Set task: Below are some records. Reproduce them exactly from their first line through the line with "C = sc.collection", inclusive.

Exercise input:

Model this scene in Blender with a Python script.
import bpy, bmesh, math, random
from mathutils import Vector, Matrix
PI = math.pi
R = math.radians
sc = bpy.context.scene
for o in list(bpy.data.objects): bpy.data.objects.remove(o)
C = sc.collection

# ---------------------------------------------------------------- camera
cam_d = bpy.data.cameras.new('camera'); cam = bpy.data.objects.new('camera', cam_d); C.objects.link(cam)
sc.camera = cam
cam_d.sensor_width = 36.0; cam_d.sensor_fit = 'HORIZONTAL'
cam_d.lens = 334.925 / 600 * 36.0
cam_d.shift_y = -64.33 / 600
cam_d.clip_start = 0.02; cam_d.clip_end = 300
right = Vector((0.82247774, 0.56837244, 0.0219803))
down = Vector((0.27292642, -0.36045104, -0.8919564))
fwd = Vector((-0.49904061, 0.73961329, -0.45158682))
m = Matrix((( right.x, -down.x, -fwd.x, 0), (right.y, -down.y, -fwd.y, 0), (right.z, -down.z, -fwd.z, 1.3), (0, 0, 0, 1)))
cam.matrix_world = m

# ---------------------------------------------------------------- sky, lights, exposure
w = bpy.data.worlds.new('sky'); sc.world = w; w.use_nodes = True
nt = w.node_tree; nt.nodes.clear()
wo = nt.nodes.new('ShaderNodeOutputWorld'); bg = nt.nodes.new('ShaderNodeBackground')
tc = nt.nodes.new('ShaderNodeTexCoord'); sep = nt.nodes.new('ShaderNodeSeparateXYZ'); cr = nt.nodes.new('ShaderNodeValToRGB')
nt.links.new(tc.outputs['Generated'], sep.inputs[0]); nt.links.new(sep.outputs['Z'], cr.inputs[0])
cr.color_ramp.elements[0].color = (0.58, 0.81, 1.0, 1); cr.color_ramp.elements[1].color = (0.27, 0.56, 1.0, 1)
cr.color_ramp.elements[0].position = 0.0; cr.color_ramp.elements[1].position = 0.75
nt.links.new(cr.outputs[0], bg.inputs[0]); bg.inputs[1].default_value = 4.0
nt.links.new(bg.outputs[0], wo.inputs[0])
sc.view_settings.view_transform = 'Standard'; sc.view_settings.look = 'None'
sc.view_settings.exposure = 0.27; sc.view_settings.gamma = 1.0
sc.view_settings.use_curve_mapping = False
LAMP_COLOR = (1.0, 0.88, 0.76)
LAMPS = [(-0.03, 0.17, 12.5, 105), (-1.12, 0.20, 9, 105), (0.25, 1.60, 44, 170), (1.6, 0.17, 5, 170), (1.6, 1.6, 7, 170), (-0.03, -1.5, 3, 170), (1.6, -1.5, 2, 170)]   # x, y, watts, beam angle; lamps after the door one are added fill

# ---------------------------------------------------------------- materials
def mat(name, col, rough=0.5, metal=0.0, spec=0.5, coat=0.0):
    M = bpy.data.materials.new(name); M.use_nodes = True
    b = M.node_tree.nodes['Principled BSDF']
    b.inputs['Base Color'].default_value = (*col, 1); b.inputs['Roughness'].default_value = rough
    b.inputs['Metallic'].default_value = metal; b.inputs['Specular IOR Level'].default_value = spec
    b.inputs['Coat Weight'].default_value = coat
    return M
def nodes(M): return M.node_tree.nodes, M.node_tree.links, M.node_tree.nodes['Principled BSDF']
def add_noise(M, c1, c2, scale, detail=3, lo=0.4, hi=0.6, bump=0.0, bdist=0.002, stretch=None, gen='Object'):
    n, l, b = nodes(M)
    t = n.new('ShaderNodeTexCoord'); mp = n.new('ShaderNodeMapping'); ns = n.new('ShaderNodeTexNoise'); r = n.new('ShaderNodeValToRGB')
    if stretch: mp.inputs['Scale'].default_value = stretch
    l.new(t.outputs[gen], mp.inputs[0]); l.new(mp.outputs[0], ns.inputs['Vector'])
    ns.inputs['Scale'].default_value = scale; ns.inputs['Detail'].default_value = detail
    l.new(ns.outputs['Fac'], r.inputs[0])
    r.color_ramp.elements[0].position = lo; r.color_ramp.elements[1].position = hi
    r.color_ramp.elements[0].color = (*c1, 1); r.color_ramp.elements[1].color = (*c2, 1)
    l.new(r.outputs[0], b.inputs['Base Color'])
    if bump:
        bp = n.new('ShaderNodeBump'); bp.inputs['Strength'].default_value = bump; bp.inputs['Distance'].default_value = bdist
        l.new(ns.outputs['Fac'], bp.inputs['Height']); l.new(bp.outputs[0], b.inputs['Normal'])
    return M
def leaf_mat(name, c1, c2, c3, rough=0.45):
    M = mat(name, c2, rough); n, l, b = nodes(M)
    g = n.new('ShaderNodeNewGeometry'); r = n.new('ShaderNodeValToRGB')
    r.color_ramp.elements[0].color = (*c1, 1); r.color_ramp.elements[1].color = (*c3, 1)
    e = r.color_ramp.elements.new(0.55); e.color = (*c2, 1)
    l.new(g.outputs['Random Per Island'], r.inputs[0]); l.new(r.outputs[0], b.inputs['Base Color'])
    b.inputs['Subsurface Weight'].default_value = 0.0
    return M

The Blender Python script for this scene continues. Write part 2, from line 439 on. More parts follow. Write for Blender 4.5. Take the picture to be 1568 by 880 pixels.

Completed exercise:
Model this scene in Blender with a Python script.
import bpy, bmesh, math, random
from mathutils import Vector, Matrix
PI = math.pi
R = math.radians
sc = bpy.context.scene
for o in list(bpy.data.objects): bpy.data.objects.remove(o)
C = sc.collection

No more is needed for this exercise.